The opportunity integrates students into University spaces that initially seem out of reach. For second-year Engineering student Lily Byers, visiting Carr's Hill reinforced a sense of trust between the student body and Ryan.

“I think a big part of being the president of a public university is making sure that students know you see them, you're listening to them, and you're not just a figurehead,” Byers said. “I felt [at] peace knowing that we have a president who is willing and excited to interact with students and not be tucked away.”

Third-year College student Ava Hogan echoed Byers’ sentiment. For Hogan, Open Carr’s Hill felt like a personal gesture from University leadership.

“I was surprised at first [to hear] that [Ryan] was opening his house,” Hogan said. “I felt in some way that I was closer to the University and the people who are leading the University.”

The first Carr’s Hill open house was organized the week after the Nov. 13 shooting. Ryan and his wife Katie Ryan opened up their house to provide a space for members of the University community to grieve and find solace in each other. Since then, Katie Ryan and Marie Pace, director for Carr’s Hill Operations, have spearheaded subsequent open houses, fostering continued support for students.

Matt Weber, senior advisor to the president and chief creative officer, said that the open houses stemmed from the Ryans’ care for the University community following the tragedy. 

“[The open houses] were a heartfelt response from the Ryans to do everything that they could to help the community heal,” Weber said. “That's what the Ryans do … they look out for students.”

The scheduling of the Carr’s Hill open houses remains in tune with the student body, but also depends on the house’s availability. Open houses occur more frequently during finals week, offering students a study space when the libraries fill. The most recent open house, held on the anniversary of Nov. 13, served as a dedicated space for reflection. For Hogan, observing Nov. 13 at Carr’s Hill gave her space to process her thoughts.

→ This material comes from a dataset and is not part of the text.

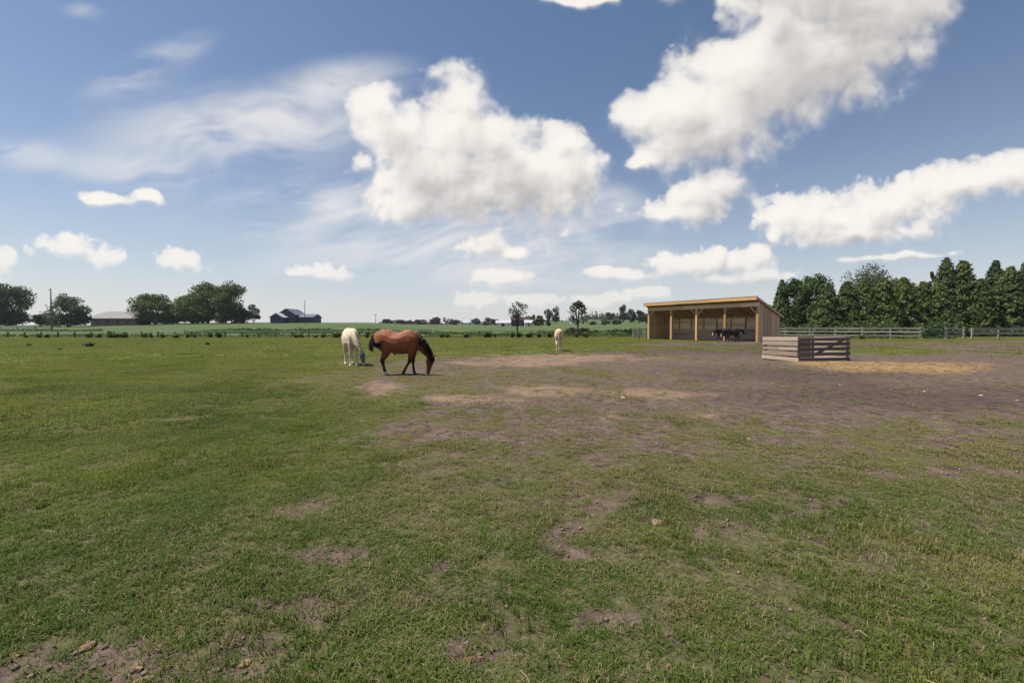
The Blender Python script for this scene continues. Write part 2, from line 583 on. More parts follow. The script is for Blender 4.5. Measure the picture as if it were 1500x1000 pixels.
M['roofmetal'] = plain('dark_roof_sheet', (0.09, 0.085, 0.085), 0.45, 0.2, 3, 0.5)
M['steel'] = plain('gate_steel', (0.05, 0.085, 0.09), 0.45, 0.2, 4, 0.4)
M['bark'] = plain('bark', (0.075, 0.06, 0.05), 0.95, 0.4, 3)
M['maple'] = leaf_mat('maple_leaf', (0.042, 0.082, 0.018), (0.12, 0.185, 0.042))
M['maple_dark'] = leaf_mat('dark_leaf', (0.030, 0.056, 0.020), (0.082, 0.128, 0.038))
M['willow'] = leaf_mat('greyish_leaf', (0.05, 0.07, 0.045), (0.10, 0.125, 0.075))
M['cedar'] = leaf_mat('cedar_spray', (0.046, 0.078, 0.022), (0.138, 0.17, 0.044), 0.32)
M['spruce'] = leaf_mat('spruce_spray', (0.048, 0.078, 0.030), (0.125, 0.158, 0.052), 0.33)
M['far'] = leaf_mat('far_leaf', (0.025, 0.042, 0.028), (0.05, 0.07, 0.04), 0.2)
M['sparse'] = leaf_mat('sparse_leaf', (0.085, 0.095, 0.06), (0.16, 0.17, 0.10), 0.4)
M['weed'] = leaf_mat('weed_leaf', (0.05, 0.085, 0.022), (0.13, 0.17, 0.045), 0.35)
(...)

“That day, I was just running from place to place, so when I walked up [to Carr’s Hill], it felt like a nice, quiet place,” Hogan said. “There was time for me to relax and think about everything.”

Carr’s Hill continuously beckons over visitors both old and new. Weber emphasized that the tranquil atmosphere attracts people from all over Grounds.

“We've done this enough [that] there should be punch cards for people who show up,” Weber said. “There are regulars who've been [Carr’s Hill] almost every time … [and] there's no [single] type of student that shows up. You're meeting folks from the field hockey team and first-year Engineering students … It's a beautiful mix of everyone.”

As open houses at Carr’s Hill continue, what sets this new tradition apart from other community events is its emphasis on simple togetherness. Students are drawn to Carr’s Hill not for a specific event but by a sense of companionship. 

“There wasn't an objective other than just fostering a peaceful environment,” Byers said. “I walked into [Carr’s Hill] knowing it was a space that was curated for students’ benefit and for relaxation, which is different from going into a club meeting where I have an agenda.”

Brimming with students’ chatter, laughter and the trills of a piano, Carr’s Hill has become the president’s home in name only — Weber encourages all students to visit Carr’s Hill and build community with each other.

“Come up to this home, the Ryans’ home,” Weber said. “It's yours to enjoy.”